Building on the data and the insights gathered in the previous chapters, we tried to understand gaps and weeds on extensive green roofs. We found that gaps cover more than one third of the studied roofs on average, while the area covered by weeds was more limited but their species number was higher than the number of species in the planted vegetation. Focusing on the impact of the local abiotic and biotic and the regional environment, we saw that weed cover was lower if roofs were farther from large potential seed source habitats (low proximity) or if local abiotic conditions were stressful (exposure to sunlight and low substrate productivity). For tree species, cover was limited by low proximity and roof height and stressful abiotic conditions. Annual species, however, showed no dispersal limitation and thrived in stressful conditions with a limited range of planted species traits. Finally, gaps were shown to decrease with roof age and increasing soil productivity. Based on these results, we generate recommendations for green roof design and maintenance.

Finally, an exploratory proof of concept for the use of hyperspectral remote sensing for the evaluation of extensive green roof performance was developed, focusing on vegetation cover and species (functional, or trait) diversity. While vegetation cover could easily be assessed with ground-based and airborne hyperspectral measurements using a range of different approaches, only low correlations of diversity with the variation in the spectral measurements were found.

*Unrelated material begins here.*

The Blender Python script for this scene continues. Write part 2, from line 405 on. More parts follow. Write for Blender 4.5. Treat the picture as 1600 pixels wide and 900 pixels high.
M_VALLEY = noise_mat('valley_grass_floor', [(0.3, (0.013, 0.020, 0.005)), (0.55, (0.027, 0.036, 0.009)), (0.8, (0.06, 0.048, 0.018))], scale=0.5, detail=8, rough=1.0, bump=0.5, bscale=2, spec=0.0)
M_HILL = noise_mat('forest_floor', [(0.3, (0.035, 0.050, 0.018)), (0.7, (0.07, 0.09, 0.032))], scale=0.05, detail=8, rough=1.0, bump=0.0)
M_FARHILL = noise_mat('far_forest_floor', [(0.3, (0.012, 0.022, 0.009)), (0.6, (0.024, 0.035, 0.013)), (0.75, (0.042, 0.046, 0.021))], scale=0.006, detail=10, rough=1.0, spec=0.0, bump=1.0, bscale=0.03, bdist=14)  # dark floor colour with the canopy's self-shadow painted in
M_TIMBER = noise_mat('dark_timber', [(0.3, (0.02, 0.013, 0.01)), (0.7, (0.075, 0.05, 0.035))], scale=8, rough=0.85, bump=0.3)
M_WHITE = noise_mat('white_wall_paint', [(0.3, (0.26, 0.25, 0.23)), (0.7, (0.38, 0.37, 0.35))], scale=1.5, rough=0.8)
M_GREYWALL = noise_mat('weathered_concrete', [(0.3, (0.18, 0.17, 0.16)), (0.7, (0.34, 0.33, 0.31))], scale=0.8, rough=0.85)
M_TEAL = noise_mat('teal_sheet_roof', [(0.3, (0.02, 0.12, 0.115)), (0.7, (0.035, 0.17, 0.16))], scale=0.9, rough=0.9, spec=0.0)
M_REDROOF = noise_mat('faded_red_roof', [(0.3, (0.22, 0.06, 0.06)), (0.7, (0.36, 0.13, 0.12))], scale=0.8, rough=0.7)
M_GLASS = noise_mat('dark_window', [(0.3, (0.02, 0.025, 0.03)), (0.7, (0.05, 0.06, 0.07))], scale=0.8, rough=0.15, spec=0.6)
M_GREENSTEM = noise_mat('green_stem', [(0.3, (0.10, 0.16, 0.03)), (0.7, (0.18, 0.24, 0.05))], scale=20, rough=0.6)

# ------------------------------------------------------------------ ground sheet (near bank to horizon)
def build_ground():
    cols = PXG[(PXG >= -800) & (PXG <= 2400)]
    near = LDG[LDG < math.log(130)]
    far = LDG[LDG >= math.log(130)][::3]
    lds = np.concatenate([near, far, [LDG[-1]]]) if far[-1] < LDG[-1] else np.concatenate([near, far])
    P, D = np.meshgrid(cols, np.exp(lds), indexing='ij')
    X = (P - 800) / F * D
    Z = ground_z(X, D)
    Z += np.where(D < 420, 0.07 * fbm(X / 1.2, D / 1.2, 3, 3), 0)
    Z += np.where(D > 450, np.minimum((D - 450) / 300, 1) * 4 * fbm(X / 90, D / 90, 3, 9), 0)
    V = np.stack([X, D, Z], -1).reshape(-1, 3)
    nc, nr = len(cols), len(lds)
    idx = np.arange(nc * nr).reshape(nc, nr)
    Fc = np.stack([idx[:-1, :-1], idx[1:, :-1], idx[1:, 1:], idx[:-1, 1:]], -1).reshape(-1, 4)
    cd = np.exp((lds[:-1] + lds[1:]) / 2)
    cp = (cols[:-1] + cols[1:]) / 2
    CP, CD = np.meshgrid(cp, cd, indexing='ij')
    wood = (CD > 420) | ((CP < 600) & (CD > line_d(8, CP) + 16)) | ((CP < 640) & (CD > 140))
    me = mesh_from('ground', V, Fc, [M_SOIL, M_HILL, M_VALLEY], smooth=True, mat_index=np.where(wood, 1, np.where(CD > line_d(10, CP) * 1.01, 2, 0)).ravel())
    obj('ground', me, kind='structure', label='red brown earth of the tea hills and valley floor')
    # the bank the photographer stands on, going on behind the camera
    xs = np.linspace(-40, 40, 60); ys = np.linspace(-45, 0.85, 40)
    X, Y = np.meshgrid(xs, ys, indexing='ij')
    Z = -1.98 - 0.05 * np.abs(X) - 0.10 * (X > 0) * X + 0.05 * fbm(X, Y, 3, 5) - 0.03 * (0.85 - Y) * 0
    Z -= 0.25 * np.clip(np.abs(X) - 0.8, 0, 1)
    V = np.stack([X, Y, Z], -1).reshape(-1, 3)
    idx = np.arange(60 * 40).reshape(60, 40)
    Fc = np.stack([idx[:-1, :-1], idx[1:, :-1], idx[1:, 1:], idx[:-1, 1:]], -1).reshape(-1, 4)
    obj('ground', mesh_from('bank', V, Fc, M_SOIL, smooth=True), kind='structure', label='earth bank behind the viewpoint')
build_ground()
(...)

Overall, hyperspectral remote sensing could yield practical applications for the monitoring and maintenance of extensive green roofs in the future.

Overall, this thesis sheds light on several understudied fundamentally scientific and practically oriented aspects of extensive green roofs. By considering extensive green roofs multidisciplinary and from a range of perspectives, we conclude that their context is broad (e.g. spatially, temporally, psychologically) and see a need for continued research within this expanded framework to increase and optimize the role of extensive green roofs in ensuring the livability of our increasingly urbanized world.